Friday, June 08, 2007

Beyond Defending Wikipedia

I second the tone and content of Doug Johnson's Defending Wikipedia - its our job post, but I've got a few things to add.

First, I'd like to understand how librarians failed to get control of school and district web filters when they arrived five to 10 years ago. This was a major strategic disaster for everyone involved, and both our schools and the profession of "school librarian" may simply never recover.
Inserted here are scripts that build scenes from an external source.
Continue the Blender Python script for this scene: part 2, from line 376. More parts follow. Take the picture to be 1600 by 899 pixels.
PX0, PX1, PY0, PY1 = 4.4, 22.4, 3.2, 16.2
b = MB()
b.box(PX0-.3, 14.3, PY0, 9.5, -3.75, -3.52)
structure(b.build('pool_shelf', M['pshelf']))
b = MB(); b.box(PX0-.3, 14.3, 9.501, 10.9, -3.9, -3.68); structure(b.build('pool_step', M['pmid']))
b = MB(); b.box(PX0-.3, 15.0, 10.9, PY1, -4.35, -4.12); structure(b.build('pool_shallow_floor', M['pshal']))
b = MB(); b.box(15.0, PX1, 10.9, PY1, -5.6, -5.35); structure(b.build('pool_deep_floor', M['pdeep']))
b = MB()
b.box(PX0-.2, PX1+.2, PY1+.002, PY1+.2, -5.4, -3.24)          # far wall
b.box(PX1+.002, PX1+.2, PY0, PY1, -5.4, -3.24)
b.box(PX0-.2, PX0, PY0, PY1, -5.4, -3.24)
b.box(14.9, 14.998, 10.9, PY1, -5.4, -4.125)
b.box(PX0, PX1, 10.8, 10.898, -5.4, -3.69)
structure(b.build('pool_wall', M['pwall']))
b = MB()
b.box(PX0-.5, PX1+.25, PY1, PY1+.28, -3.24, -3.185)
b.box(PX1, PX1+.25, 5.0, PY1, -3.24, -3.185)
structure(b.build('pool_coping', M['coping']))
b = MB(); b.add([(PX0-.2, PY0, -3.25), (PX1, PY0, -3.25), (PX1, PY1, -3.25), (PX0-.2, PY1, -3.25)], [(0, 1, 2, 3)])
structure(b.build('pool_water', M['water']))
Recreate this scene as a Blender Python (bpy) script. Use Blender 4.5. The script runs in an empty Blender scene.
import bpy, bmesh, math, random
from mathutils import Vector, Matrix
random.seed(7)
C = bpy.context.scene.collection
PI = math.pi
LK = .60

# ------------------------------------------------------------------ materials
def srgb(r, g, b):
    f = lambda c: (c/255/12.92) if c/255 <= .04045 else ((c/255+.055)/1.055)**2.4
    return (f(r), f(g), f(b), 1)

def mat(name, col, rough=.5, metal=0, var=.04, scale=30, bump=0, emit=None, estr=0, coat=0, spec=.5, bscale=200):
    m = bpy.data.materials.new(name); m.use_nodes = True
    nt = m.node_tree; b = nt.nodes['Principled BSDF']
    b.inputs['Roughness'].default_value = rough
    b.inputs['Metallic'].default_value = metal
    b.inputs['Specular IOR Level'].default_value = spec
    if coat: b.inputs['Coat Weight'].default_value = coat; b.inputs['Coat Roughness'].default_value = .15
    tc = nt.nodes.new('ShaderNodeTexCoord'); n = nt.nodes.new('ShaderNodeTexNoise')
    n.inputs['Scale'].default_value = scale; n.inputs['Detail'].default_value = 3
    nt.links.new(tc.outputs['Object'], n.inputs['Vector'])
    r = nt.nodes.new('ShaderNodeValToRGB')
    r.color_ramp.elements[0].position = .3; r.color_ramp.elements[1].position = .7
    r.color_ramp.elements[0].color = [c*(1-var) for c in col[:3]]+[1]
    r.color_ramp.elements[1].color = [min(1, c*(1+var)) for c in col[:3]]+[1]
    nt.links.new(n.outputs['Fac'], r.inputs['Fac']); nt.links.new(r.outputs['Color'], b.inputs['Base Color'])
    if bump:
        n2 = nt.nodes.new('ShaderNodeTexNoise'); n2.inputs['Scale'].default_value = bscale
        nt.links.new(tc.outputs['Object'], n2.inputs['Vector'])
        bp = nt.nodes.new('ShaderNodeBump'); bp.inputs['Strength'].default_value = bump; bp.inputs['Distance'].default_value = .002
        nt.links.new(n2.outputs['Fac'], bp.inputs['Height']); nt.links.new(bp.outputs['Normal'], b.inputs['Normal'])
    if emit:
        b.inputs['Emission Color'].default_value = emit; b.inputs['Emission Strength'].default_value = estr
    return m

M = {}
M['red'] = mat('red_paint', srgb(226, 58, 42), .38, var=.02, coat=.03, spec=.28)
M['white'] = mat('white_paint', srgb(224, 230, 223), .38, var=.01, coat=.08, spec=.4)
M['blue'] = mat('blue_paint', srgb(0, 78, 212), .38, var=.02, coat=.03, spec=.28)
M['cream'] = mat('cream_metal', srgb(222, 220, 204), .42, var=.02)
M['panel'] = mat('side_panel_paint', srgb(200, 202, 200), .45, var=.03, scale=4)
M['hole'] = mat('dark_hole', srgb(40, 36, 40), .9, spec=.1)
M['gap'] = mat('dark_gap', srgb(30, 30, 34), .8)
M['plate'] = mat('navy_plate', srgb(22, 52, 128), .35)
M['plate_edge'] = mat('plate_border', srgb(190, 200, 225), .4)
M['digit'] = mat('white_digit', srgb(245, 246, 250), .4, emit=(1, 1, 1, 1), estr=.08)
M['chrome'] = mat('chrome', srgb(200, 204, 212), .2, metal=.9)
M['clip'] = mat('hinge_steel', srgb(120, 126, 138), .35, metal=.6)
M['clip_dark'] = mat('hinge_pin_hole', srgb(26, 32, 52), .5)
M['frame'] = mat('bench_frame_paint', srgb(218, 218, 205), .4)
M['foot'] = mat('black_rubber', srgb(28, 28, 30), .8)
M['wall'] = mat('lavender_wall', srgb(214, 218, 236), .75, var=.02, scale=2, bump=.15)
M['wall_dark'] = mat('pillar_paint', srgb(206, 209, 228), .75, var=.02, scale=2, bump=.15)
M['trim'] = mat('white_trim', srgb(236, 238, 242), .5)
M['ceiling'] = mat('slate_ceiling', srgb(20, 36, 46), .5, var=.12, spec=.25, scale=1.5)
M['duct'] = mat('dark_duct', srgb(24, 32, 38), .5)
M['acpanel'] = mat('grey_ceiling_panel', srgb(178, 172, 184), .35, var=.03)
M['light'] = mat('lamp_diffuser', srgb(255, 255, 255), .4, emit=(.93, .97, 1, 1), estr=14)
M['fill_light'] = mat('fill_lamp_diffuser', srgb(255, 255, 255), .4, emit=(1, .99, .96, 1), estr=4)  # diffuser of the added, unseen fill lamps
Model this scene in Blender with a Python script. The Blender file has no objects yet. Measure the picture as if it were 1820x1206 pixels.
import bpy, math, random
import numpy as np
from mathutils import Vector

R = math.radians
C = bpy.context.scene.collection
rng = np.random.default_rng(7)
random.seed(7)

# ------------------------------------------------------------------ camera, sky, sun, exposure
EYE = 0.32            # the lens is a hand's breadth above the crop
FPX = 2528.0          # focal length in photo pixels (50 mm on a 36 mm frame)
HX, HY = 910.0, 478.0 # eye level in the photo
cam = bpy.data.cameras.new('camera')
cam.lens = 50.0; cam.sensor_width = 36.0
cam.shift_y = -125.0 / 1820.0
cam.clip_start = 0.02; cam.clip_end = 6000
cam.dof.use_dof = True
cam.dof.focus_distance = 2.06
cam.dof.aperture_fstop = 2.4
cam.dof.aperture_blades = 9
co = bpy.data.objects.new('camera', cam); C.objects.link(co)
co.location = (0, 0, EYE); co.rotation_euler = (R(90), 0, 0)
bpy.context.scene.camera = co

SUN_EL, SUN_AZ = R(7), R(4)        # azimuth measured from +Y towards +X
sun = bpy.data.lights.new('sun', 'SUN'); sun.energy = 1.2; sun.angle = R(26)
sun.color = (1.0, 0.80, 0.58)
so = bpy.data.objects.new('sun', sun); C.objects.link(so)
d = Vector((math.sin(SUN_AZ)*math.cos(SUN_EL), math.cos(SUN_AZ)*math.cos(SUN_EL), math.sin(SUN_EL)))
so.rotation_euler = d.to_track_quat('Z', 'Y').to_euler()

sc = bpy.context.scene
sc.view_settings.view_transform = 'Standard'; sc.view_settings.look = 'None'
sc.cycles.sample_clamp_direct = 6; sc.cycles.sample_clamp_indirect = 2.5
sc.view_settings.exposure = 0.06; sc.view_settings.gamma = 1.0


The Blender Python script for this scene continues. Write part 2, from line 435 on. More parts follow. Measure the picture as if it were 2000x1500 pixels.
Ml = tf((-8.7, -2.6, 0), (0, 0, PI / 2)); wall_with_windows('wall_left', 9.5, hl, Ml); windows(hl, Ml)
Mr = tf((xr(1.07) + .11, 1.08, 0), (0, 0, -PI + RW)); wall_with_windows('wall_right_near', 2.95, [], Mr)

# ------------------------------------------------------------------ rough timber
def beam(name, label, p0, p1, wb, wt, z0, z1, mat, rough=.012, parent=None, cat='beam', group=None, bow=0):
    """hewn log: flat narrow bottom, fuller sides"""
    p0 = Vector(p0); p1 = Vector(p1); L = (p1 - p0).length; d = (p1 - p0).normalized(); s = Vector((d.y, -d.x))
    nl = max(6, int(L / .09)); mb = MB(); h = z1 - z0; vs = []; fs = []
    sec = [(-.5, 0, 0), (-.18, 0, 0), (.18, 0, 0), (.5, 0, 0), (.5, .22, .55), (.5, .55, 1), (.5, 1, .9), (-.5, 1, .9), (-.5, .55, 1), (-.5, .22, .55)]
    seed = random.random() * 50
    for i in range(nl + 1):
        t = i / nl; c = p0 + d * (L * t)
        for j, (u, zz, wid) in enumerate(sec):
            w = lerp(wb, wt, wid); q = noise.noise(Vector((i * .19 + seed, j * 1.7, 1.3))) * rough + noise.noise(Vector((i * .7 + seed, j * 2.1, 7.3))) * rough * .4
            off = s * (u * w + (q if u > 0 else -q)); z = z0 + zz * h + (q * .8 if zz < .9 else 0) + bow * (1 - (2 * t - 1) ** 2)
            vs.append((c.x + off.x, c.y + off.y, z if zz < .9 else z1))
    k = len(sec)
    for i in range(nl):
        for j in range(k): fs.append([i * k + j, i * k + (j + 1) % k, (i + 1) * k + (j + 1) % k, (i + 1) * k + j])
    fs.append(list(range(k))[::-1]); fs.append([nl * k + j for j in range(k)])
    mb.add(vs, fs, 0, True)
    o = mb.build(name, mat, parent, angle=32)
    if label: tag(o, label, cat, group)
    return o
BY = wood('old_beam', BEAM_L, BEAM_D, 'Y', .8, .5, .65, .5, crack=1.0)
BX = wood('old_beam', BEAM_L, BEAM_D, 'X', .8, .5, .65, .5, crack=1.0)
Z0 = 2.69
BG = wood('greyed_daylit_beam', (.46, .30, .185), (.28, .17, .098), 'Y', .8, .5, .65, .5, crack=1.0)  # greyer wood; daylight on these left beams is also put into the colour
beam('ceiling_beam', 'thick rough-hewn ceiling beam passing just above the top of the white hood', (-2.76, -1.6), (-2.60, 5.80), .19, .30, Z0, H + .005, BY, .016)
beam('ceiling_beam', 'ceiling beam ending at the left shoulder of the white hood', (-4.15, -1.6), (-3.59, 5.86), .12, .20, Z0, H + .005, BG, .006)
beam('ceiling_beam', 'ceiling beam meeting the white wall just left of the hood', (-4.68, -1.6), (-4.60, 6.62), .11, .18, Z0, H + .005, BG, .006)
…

If we are going to recover some semblance of freedom and sanity in web filtering, librarians need to go on the offensive. They need to choose their ground carefully, and attack where they are strongest and the brainless blockers are weakest. Wikipedia is not that point. We need to push back where our Constitutional protections are strongest: political speech. Right now, I know that the Providence School Department systematically blocks political blogs. I'm sure that is not the only district doing that. We need a campaign to show we can successfully push back in a nationwide, coordinated fashion. Once that happens, we can think more about what is reasonable on the margins, like the "Dirty Sanchez" entry in Wikipedia.

3 comments:

Unknown said...

Inspired by the freed presidential debates?

I almost wish that had gotten drawn out a little longer. The case was too good.

Tom Hoffman said...

Uh... no?

Unknown said...

Sorry, I should have been more explicit.

As you may have heard, the cable networks were restricting access to the footage from "their" presidential debates. Lessig and a bunch of other notables, including the candidates, pushed to get the restrictions lifted and have recently succeeded.

The dominoes fell pretty quickly, since there's a long tradition (legally, but also rhetorically and in people's intuitions) that this sort of political speech is public territory. It struck me as illustrating something similar to your point. But perhaps I'm overinterpreting b/c they were next to each other in my feed reader.